▶ WHAT IS EXPECTED: The required output consists solely of the lines from the one containing "Write the bpy" down to the one containing "COL = scene.collection", both included, each quoted exactly.

(Rows from a 3D scene dataset)

● ● ● ●

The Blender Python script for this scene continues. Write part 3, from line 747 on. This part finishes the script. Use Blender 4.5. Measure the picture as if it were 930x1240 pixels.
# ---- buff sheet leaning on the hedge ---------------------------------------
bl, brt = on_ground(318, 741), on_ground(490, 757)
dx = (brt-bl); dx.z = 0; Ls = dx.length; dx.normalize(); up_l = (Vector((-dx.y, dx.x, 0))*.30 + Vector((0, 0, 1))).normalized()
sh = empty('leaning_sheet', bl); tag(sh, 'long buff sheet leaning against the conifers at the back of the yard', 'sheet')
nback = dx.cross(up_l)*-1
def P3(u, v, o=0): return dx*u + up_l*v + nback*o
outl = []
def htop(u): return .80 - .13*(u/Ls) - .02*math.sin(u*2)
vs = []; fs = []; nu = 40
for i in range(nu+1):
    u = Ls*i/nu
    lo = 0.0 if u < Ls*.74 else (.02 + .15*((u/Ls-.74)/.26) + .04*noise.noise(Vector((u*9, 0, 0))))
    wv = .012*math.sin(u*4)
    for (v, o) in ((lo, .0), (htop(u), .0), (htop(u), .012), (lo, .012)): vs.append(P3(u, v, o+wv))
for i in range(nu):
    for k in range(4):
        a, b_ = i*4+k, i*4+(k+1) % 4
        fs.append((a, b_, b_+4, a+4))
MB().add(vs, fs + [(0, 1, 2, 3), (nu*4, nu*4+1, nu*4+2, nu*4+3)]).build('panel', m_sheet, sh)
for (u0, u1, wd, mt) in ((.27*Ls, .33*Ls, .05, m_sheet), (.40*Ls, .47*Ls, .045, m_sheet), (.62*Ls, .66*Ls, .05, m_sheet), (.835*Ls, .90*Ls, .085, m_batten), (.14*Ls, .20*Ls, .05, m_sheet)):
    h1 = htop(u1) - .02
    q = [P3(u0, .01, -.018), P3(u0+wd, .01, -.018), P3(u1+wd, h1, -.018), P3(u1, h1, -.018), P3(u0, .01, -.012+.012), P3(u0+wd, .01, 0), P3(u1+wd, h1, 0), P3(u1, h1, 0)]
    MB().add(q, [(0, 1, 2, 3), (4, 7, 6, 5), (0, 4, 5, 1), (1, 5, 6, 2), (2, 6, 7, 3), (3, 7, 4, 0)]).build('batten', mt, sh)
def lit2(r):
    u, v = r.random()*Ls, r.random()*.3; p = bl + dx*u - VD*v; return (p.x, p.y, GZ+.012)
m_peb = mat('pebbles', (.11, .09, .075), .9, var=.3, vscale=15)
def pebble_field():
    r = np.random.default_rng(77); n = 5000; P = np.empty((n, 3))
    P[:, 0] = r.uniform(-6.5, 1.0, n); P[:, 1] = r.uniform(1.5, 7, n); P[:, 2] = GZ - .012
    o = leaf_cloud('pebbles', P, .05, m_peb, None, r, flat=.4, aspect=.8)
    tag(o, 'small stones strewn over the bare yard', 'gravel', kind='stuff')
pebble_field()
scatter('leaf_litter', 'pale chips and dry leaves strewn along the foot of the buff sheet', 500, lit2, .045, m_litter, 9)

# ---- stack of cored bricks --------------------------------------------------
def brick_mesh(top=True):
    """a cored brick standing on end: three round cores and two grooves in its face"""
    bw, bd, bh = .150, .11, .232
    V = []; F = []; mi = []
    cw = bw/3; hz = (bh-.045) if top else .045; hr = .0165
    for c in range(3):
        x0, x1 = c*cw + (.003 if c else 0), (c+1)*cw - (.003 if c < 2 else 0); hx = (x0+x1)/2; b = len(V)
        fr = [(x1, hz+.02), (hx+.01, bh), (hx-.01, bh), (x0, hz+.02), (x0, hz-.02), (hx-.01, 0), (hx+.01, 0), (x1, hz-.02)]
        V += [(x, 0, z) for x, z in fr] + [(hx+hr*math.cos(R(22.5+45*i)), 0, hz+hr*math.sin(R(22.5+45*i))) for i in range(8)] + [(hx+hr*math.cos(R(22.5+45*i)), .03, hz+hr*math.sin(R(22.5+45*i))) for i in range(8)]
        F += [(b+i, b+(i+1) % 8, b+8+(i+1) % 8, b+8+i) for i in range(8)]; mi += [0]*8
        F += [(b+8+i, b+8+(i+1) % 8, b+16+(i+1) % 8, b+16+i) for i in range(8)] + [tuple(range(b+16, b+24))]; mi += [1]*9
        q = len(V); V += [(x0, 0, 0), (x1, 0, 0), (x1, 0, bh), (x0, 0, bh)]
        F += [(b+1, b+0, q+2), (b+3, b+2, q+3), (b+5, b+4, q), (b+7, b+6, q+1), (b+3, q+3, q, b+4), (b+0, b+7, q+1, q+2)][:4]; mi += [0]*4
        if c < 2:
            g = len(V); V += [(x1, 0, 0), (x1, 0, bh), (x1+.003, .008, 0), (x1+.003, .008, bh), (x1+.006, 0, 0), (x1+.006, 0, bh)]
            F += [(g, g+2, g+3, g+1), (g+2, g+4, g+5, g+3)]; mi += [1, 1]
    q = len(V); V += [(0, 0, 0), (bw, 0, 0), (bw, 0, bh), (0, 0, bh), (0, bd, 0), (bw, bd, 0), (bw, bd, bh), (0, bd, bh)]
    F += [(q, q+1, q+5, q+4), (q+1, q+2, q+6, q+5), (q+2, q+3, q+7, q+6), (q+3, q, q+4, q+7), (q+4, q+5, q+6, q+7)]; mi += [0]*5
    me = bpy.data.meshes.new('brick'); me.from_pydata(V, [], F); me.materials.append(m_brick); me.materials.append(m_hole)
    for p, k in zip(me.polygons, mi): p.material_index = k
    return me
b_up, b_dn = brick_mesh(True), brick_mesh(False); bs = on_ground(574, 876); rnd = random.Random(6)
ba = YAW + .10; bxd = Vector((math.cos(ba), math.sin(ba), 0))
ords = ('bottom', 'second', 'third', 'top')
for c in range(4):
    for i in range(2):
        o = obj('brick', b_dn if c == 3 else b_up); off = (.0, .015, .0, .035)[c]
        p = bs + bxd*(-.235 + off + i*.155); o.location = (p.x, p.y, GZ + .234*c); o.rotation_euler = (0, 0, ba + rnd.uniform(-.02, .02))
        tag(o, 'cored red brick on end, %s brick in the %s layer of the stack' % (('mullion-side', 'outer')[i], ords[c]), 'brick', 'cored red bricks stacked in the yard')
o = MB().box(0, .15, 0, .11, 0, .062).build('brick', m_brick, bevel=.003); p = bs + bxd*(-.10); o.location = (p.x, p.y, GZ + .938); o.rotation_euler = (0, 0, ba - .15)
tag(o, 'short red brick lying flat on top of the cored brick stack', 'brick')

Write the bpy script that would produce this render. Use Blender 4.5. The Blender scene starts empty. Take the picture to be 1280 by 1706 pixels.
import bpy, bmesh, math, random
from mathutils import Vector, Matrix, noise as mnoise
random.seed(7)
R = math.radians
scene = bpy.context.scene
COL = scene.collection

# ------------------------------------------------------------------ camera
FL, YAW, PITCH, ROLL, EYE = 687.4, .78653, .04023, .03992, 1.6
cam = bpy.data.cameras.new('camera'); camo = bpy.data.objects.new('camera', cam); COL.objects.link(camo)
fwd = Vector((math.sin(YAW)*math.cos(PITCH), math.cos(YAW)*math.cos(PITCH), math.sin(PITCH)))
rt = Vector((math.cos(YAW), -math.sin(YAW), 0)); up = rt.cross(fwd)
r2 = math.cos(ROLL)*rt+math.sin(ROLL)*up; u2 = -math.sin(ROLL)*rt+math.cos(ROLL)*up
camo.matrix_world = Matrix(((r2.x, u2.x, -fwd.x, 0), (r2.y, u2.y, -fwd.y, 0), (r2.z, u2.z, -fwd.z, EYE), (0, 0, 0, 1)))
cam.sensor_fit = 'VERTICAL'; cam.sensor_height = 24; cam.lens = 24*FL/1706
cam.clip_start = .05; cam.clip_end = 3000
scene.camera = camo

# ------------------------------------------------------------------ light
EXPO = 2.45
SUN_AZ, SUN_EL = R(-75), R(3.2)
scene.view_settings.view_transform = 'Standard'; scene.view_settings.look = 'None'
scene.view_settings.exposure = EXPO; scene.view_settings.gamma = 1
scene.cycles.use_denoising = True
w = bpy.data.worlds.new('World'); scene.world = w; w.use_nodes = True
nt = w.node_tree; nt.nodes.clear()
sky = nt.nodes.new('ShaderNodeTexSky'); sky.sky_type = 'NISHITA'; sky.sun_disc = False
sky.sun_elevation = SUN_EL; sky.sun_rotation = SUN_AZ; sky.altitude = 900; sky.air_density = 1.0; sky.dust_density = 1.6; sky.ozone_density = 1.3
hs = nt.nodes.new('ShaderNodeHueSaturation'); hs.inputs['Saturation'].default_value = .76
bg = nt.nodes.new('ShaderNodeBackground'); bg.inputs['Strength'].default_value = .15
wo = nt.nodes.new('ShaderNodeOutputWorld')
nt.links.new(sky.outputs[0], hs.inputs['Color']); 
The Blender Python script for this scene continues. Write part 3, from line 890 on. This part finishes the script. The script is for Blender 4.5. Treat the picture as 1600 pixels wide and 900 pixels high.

● ● ● ●

▶ COMPLETED EXERCISE:
Write the bpy script that would produce this render. Use Blender 4.5. The Blender scene starts empty. Take the picture to be 1280 by 1706 pixels.
import bpy, bmesh, math, random
from mathutils import Vector, Matrix, noise as mnoise
random.seed(7)
R = math.radians
scene = bpy.context.scene
COL = scene.collection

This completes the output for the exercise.